The Oregon Education Association, the statewide teachers’ union, is in favor of the bill. Since 2000, OEA says there have been just eight teacher strikes across the state—evidence that the bill would have “a negligible impact” on Oregon’s unemployment system.

The Oregon School Boards Association, by contrast, says the bill would damage districts financially. OSBA says a one month teacher strike at Portland Public Schools, calculated using 2025 unemployment benefit rates, would have cost the district $8.7 million for licensed employees under the requirements of SB 916. (For context, the district faces a $40 million budget deficit this year.)

A spokesperson for Sen. Kathleen Taylor (D-Portland), one of the bill’s chief sponsors, says she has no comment on the financial impacts of her legislation. But here’s what she’s hearing from each side:

WHAT TEACHERS SAY: The Oregon Education Association says the bill would relieve teachers of financial burden and encourage districts to negotiate fairly. Strikes are a last resort, the union says, and SB 916 does not aim to “normalize” them.
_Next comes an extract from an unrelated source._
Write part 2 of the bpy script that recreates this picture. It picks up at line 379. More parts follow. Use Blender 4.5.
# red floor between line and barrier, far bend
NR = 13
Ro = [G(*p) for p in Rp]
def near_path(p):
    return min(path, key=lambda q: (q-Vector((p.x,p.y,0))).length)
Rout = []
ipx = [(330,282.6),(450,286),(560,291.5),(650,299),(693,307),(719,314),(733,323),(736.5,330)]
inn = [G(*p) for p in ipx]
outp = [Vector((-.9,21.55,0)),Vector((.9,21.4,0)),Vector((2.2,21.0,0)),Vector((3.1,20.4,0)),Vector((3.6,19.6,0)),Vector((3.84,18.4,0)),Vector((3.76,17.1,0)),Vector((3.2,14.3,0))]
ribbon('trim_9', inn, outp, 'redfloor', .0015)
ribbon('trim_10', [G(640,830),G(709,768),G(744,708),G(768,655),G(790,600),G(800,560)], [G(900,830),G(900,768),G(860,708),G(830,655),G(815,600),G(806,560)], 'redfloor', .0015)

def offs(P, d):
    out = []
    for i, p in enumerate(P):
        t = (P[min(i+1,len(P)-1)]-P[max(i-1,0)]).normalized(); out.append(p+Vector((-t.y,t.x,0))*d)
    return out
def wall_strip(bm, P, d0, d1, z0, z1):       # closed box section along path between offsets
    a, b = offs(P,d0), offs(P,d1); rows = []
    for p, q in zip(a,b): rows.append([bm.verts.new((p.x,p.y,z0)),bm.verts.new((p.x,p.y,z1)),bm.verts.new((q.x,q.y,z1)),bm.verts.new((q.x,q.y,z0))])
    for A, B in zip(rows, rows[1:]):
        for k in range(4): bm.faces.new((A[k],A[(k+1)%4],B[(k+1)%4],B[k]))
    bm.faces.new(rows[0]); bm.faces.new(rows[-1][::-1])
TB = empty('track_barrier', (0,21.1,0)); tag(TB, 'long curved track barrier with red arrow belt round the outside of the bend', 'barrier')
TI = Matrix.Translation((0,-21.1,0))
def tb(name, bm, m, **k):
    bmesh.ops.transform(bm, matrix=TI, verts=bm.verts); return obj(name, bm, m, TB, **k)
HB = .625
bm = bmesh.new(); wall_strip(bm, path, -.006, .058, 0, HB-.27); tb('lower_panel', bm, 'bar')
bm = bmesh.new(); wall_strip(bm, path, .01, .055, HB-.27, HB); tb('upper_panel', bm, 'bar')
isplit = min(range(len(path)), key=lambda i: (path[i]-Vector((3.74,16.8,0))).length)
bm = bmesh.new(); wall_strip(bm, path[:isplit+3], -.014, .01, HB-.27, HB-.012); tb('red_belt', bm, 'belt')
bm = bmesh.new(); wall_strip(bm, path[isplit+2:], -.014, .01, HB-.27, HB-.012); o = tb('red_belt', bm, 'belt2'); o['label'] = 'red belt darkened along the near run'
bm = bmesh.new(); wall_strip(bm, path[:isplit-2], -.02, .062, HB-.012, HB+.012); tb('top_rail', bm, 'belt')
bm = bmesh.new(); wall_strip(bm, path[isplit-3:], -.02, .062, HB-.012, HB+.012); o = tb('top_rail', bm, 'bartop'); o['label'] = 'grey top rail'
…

“Strikes only occur when all other avenues to address critical challenges in schools have been exhausted,” Cynthia Branger Muñoz, an OEA public affairs consultant, said at a Feb. 6 hearing.

Kathleen Kuftin, a former teacher and member of OEA’s retired educators’ union, wrote in testimony that when her district’s teachers almost went on strike, they were “terrified” of going without income and health benefits indefinitely.

“This fear is the foremost barrier to workers’ claiming their full voice in achieving fair wages and necessary improvements to our working conditions,” she wrote.

Typically, OEA members who actively participate in legal, sanctioned strikes receive $120 a day from the OEA Relief Fund. The union also supports emergency grants of up to $300, reimburses personal loan interest up to $500, and ensures continuation of health care insurance.

OEA adds that the rarity of strikes over the past 25 years (less than 0.5% of all negotiated contracts) means districts would barely have to deal with increased financial obligations.

“Because school districts budget for teacher salaries as part of their annual financial planning, the provision of UI benefits during a strike would not represent any additional financial burden unless substitute workers were hired to replace striking staff,” Muñoz said.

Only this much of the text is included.